Our Annual Report includes a detailed sustainability section.



In March 2022, the workers of RA Intertrading denounced the alleged suspensions and dismissals of their colleagues at the company's Buenos Aires plant amid calls to improve salaries to meet the standard of living in Argentina.

RA Intertrading has been accused of maltreatment and threats against workers, as well as gender and labor violence. The company was also accused of increasing production objectives, which put the physical and mental health of workers at risk. Furthermore, workers have called for an end to alleged illegal anti-union attempts, following the dismissal of their two representatives and other workers in an attempt to suppress the right to organize.

Once PUMA learned about the situation, we immediately engaged with the factory management. A Collective Bargaining Agreement on a 48% salary increase was signed in April 2023 between the trade union and the factory management.

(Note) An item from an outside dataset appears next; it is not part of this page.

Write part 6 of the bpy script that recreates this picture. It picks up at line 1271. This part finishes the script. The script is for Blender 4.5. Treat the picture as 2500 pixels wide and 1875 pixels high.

Most of the dismissed workers were either re-instated or reached an agreement with the management. A court case is still ongoing for two of them. We followed up with the re-instated worker and he is satisfied with the working conditions.

Through interviews with workers conducted by an independent third-party, we learned that there have been no cases of maltreatment, threats against workers, or gender and labor violence. There was still no sign of such behavior at the factory in early June 2023. The three union leaders representing R.A. workers confirmed there was no discrimination or intimidation against trade unions members.

Through a third party investigation, we could verify that production targets were reasonable to achieve, but the launch of a new style in a production line could initially slow down the production efficiency.

An audit was conducted at this factory in December 2022 and again in April 2023 and none of these findings were identified.

We will keep working with the factory to improve their grievance mechanism and social dialogue internally.